Cultural Synaesthesia
“The sky blue waits amidst misty rain” is perhaps the most poetic description the ancients gave to celadon—a sensibility deeply embedded in the aesthetics of the East. Like synesthesia drifting through different senses, this poetic feeling permeates the artist's materials and brushwork. This series, titled Culture, extracts sensorial metaphors from traditional cultural elements—celadon, white porcelain, and talismans—and reinterprets them through abstract painting.
Celadon and white porcelain evoke contrasting psychological responses: celadon is like vapor or water—light, flowing, and ethereal; white porcelain, like clay or earth—modest, grounded, and still. To reflect these distinctions, I chose wood panel and acrylic for the celadon works, and canvas and oil for the white porcelain pieces. Both, however, incorporate Chinese calligraphy on rice paper, as the aesthetic of celadon and white porcelain is inseparable from the brush-and-ink tradition of ancient literati.
The White Porcelain Pentaptych forms a circular structure that is at once open and closed—symbolizing the cyclical, continuous-yet-fractured passage of Chinese civilization over millennia. The edges of the celadon panels are gilded, referencing the idea of “gold inlaid with jade,” echoing the ancient belief that celadon possesses the quality of jade.
The Talisman series is a custom-based project. In Chinese culture, talismans also serve as conduits to fate and spiritual forces. Drawing from the metaphorical imagery of the I Ching (Book of Changes), I concealed the talismanic forms within abstract shapes reminiscent of natural flora—eschewing geometric diagrams in favor of forms where spirituality resides subtly within the image. (Loy Luo)
Celadon, Earthenware, Rune, 2021- 2022

Earthenware, 2022

Celadon, 2021
Curatorial Note
In the Celadon series, Loy Luo begins with traditional aesthetic symbols and weaves celadon, white porcelain, and talismanic forms into her abstract compositions. Celadon appears light as water and drifting as vapor; white porcelain feels grounded as earth and quiet as being. She employs wood panels and acrylic for the celadon works, and canvas with oil for the white porcelain ones, integrating calligraphic lines on rice paper across both. Her approach reflects a meeting of literati tradition and contemporary abstraction.
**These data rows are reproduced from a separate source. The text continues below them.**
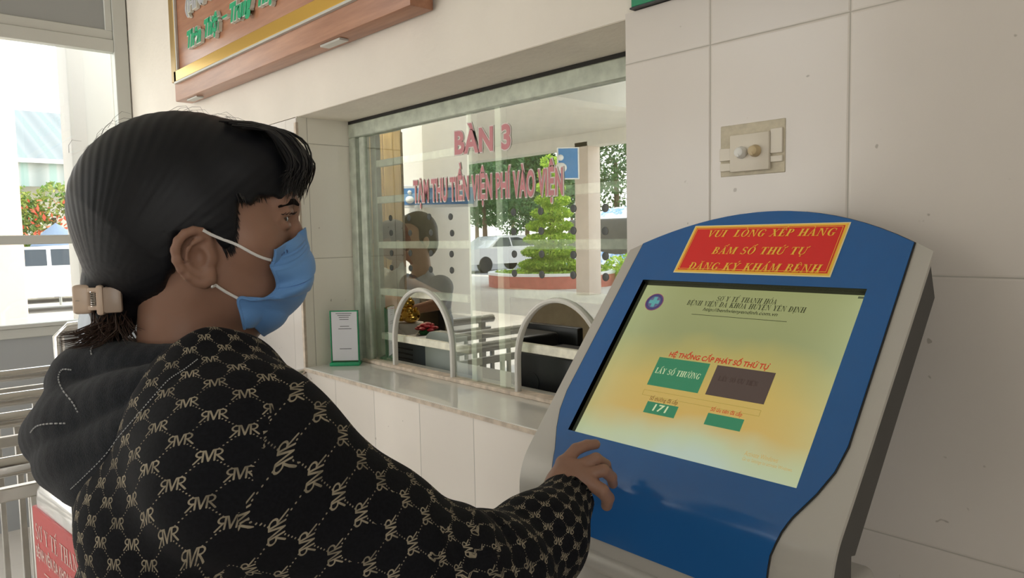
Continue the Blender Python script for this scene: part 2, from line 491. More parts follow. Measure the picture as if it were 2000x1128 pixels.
M_steel = mat('stainless_steel', (0.62, 0.60, 0.57), 0.16, metal=1.0)
M_steelb = mat('brushed_steel', (0.60, 0.58, 0.54), 0.32, metal=0.9, var=0.1, scale=12)
M_black = mat('black_plastic', (0.012, 0.012, 0.014), 0.4)
M_white = mat('white_plastic', (0.75, 0.74, 0.70), 0.4)
M_edge = mat('white_edge_seal', (0.72, 0.70, 0.65), 0.45)
M_seam = mat('dark_gap', (0.02, 0.018, 0.015), 0.8)

def glass_mat(name, tint=(0.86, 0.92, 0.88), refl=0.3, rough=0.0):
    m = bpy.data.materials.new(name); m.use_nodes = True
    nt = m.node_tree; n = N(nt)
    for x in list(nt.nodes):
        if x.type == 'BSDF_PRINCIPLED': nt.nodes.remove(x)
    out = [x for x in nt.nodes if x.type == 'OUTPUT_MATERIAL'][0]
    tr = n.new('ShaderNodeBsdfTransparent'); tr.inputs[0].default_value = c4(tint)
    gl = n.new('ShaderNodeBsdfGlossy'); gl.inputs['Roughness'].default_value = rough; gl.inputs['Color'].default_value = (0.95, 1, 0.96, 1)
    gm = n.new('ShaderNodeNewGeometry')
    dp = n.new('ShaderNodeVectorMath', operation='DOT_PRODUCT'); nt.links.new(gm.outputs['Normal'], dp.inputs[0]); nt.links.new(gm.outputs['Incoming'], dp.inputs[1])
    graz = n.m('POWER', n.m('SUBTRACT', 1.0, n.m('MINIMUM', n.m('ABSOLUTE', dp.outputs['Value']), 1.0)), 5.0)
    fac = n.m('MINIMUM', n.m('ADD', n.m('MULTIPLY', graz, 0.9), refl), 1.0)
    mx = n.new('ShaderNodeMixShader')
    nt.links.new(fac, mx.inputs[0]); nt.links.new(tr.outputs[0], mx.inputs[1]); nt.links.new(gl.outputs[0], mx.inputs[2])
    nt.links.new(mx.outputs[0], out.inputs[0])
    return m
M_glass = glass_mat('window_glass', (0.80, 0.87, 0.82), refl=0.40)
M_clear = glass_mat('clear_glass', (0.95, 0.97, 0.96), refl=0.05)

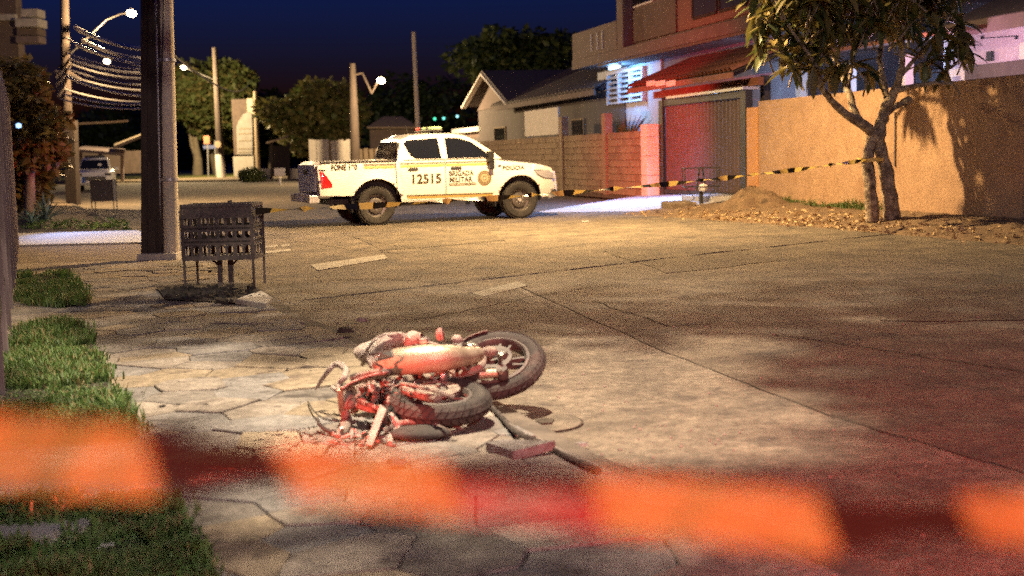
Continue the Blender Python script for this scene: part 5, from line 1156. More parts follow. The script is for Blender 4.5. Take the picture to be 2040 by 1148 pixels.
# lettering
def text(body, x, z, size, m, parent, name='lettering', squash=1.0, bold=.012, align='LEFT', off=.014):
    cu = bpy.data.curves.new('t', 'FONT'); cu.body = body; cu.size = size; cu.align_x = align; cu.offset = bold * size / .2; cu.space_character = 1.04; cu.extrude = .0008
    to = bpy.data.objects.new('t', cu); COL.objects.link(to); bpy.context.view_layer.update()
    me = bpy.data.meshes.new_from_object(to.evaluated_get(bpy.context.evaluated_depsgraph_get())); bpy.data.objects.remove(to); me.materials.clear(); me.materials.append(m)
    for v in me.vertices:
        px, pz = x + v.co.x * squash, z + v.co.y; v.co = (px, -(hw(px, pz) + off) + 0, pz)
    o = bpy.data.objects.new(name, me); COL.objects.link(o); o.parent = parent; return o
text('FONE 190', -.90, 1.115, .15, MT['letter'], tk, squash=.78, bold=.006); text('12515', .70, .80, .26, MT['letter'], tk, bold=.006, squash=.98); text('BRIGADA', 1.52, .93, .14, MT['letter'], tk, bold=.006, squash=.86); text('MILITAR', 1.52, .805, .14, MT['letter'], tk, bold=.006, squash=.94); text('POL\u00cdCIA', 2.69, 1.02, .11, MT['letter'], tk, squash=1.15, bold=.005)
side_panel('strap_line', [(1.52, .73), (2.10, .73), (2.10, .78), (1.52, .78)], hw, .012, MT['letter'], tk)
MT['strap'] = mat('strap_pale', (.45, .42, .34), .5)
for x0, x1 in ((1.54, 1.66), (1.68, 1.86), (1.90, 1.96), (1.99, 2.08)): side_panel('strap_word', [(x0, .745), (x1, .745), (x1, .765), (x0, .765)], hw, .0145, MT['strap'], tk)
def disc(name, cx, cz, r0, r1, off, m, n=28):
    b = MB(); rows = []
    for k in range(n + 1):
        an = 6.2832 * k / n; rows.append([Vector((cx + math.cos(an) * q, -(hw(cx + math.cos(an) * q, cz + math.sin(an) * q) + off), cz + math.sin(an) * q)) for q in (max(r0, .001), r1)])
    b.grid(rows); return b.build(name, m, tk, local=True)
MT['emb'] = mat('emblem_brown', (.17, .13, .075), .5); MT['emb2'] = mat('emblem_tan', (.42, .34, .20), .5)
disc('emblem', 2.285, .865, 0, .155, .012, MT['emb']); disc('emblem_ring', 2.285, .865, .105, .112, .0145, MT['emb2']); disc('emblem_ring', 2.285, .865, .148, .155, .0145, MT['emb2']); disc('emblem_field', 2.285, .865, 0, .085, .0145, MT['emb2'])
side_panel('emblem_shield', [(2.245, .90), (2.25, .83), (2.285, .80), (2.32, .83), (2.325, .90), (2.285, .915)], hw, .017, MT['emb'], tk); side_panel('emblem_shield_field', [(2.26, .885), (2.265, .84), (2.285, .825), (2.305, .84), (2.31, .885)], hw, .019, MT['strap'], tk)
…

Celadon works are edged with gold, invoking the classical idea of “jade inlay,” echoing the ancient notion that celadon approximates jade. The white porcelain pentaptych is structured in an opening-and-closing formation, symbolizing the cyclical yet fractured trajectory of Chinese civilization. In the Talisman series, she draws on I Ching imagery, embedding spiritual motifs in abstract natural shapes rather than relying on geometric diagrams—allowing power to reside subtly within the image.
Through this series, Luo resurrects cultural motifs via abstraction. The works are a renewed inquiry into the spirit of materiality and a bold experiment in deconstructing traditional symbols with contemporary visual language.